Importance sampling simulation for evaluating lower-bound symbol error rate of the Bayesian DFE with multilevel signaling schemes

Abstract

For the class of equalizers that employs a symbol-decision finite-memory structure with decision feedback, the optimal solution is known to be the Bayesian decision feedback equalizer (DFE). The complexity of the Bayesian DFE, however, increases exponentially with the length of the channel impulse response (CIR) and the size of the symbol constellation. Conventional Monte Carlo simulation for evaluating the symbol error rate (SER) of the Bayesian DFE becomes impossible for high channel signal-to-noise ratio (SNR) conditions. It has been noted that the optimal Bayesian decision boundary separating any two neighboring signal classes is asymptotically piecewise linear and consists of several hyperplanes when the SNR tends to infinity.
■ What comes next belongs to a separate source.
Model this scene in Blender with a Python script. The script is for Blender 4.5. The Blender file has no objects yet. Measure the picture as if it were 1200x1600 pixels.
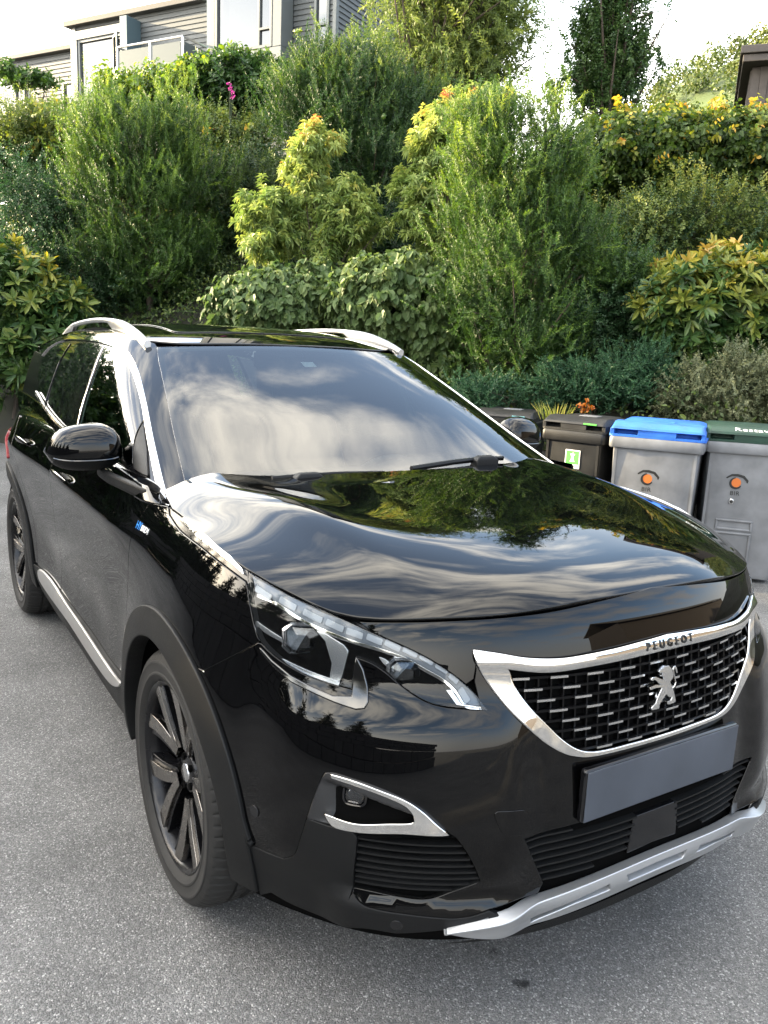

This asymptotic property can be exploited for efficient simulation of the Bayesian DFE. An importance sampling (IS) simulation technique is presented based on this asymptotic property for evaluating the lower bound SER of the Bayesian DFE with a multilevel pulse amplitude modulation (M-PAM) scheme under the assumption of correct decisions being fed back. A design procedure is developed, which chooses appropriate bias vectors for the simulation density to ensure asymptotic efficiency (AE) of the IS simulation.